Both are cool, accomplished women and neither are your usual fashion faces. The element of surprise, a rare commodity in the 21st century, worked in their favor. Casting Didion, 80, and Mitchell, 71, was refreshingly progressive for a business that thrives on youth and feeds on newness. The move, while risky, championed feminist and anti-ageist ideals.
BOLD SHIFT
Last year, 93-year-old interior designer Iris Apfel helped launch & Other Stories, H&M’s sister brand, in Manhattan. This spring, she stars in an advertisement for New York-based jeweler Alexis Bittar alongside Tavi Gevinson, the 18-year-old fashion blogger-turned-Rookie editor. And there have been others: Jessica Lange, 64, was the muse of Marc Jacobs beauty in 2014, while Nars chose Charlotte Rampling, 68, and Tilda Swinton, 53, to represent its Audacious range. L’Oréal also appointed Diane Keaton, 68, Helen Mirren, 69, and Jane Fonda, 76, as brand ambassadors.
Whether these campaigns are evidence that, finally, fashion and cosmetics companies are realizing that there are customers other than 25-year-olds with trust funds, or proof that our collective culture has now adopted a “beautiful at any age” mindset, they represent a bold shift in the industry.
TIMELY FOCUS
Perhaps it, too, is luxury’s way of attempting to communicate with an older audience. Since 2011, the British department store Selfridges has inaugurated each retail year with “Bright Young Things,” an initiative that celebrates fresh talent in its London flagship. For 2015, however, the retailer has instead decided to kick off with “Bright Old Things,” which will highlight personalities such as retailer-turned-designer Nick Wooster, 55; actor-turned-painter William Forbes Hamilton, 82; and Molly Parkin, 82, former fashion editor of The Sunday Times. Each of the 14 “Bright Old Things” has designed a window display for the store’s Oxford Street frontage.

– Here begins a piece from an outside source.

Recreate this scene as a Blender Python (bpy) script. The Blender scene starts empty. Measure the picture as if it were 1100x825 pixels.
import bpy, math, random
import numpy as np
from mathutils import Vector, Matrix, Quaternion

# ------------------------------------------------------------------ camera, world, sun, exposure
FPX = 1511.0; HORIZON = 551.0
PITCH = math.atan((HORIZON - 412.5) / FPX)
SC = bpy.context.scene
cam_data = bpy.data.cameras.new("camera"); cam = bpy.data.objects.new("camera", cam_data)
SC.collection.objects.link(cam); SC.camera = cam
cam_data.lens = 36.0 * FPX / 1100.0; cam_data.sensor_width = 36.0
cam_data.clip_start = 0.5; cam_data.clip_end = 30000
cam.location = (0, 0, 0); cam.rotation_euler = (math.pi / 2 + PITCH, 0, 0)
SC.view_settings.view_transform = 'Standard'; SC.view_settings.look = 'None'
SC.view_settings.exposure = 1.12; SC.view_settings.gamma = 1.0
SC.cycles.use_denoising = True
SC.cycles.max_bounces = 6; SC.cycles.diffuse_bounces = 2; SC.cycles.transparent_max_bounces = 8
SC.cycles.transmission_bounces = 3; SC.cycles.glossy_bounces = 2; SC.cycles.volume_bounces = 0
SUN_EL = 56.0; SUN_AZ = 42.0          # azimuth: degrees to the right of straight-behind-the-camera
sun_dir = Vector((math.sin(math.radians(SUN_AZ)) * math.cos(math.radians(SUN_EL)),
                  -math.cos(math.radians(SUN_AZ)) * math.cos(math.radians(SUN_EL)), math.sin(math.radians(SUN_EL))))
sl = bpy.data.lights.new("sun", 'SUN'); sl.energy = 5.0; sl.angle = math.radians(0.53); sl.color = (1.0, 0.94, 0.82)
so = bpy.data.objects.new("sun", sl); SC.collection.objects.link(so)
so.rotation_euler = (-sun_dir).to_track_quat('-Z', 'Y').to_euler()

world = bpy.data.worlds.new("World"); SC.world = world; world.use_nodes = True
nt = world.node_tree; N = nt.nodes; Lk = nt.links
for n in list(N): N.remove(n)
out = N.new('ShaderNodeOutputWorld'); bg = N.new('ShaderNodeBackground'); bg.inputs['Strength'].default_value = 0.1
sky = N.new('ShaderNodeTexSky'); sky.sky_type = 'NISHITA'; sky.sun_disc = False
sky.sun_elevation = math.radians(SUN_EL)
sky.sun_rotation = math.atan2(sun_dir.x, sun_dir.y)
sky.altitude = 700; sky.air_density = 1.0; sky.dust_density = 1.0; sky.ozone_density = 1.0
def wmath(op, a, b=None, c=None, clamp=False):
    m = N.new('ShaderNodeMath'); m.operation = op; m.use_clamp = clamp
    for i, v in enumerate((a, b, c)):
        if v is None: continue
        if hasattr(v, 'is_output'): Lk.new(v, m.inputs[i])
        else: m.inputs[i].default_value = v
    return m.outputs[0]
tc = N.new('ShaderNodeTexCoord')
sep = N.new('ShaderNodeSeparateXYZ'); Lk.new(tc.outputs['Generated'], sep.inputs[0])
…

The focus on older people is timely, states The Business of Fashion. “According to statistics compiled by consulting firm AT Kearney, consumers aged 60 and older spent more than $8 trillion worldwide in 2010. What’s more, by the end of this decade that figure will have jumped to $15 trillion.”
Fashion’s increased readiness to welcome models of a certain vintage — with wrinkles, liver spots and histories to tell — is shrewd. “Decades ago, it was rarely profitable to market products to seniors, since by the time anyone had reached the age of 70 they probably had only a few years left to live,” according to The Economist. But since life expectancy is longer now, wooing these silver foxes has become lucrative. After all, people don’t give up shopping the moment they turn 50, and most often they’re the ones who could afford Céline.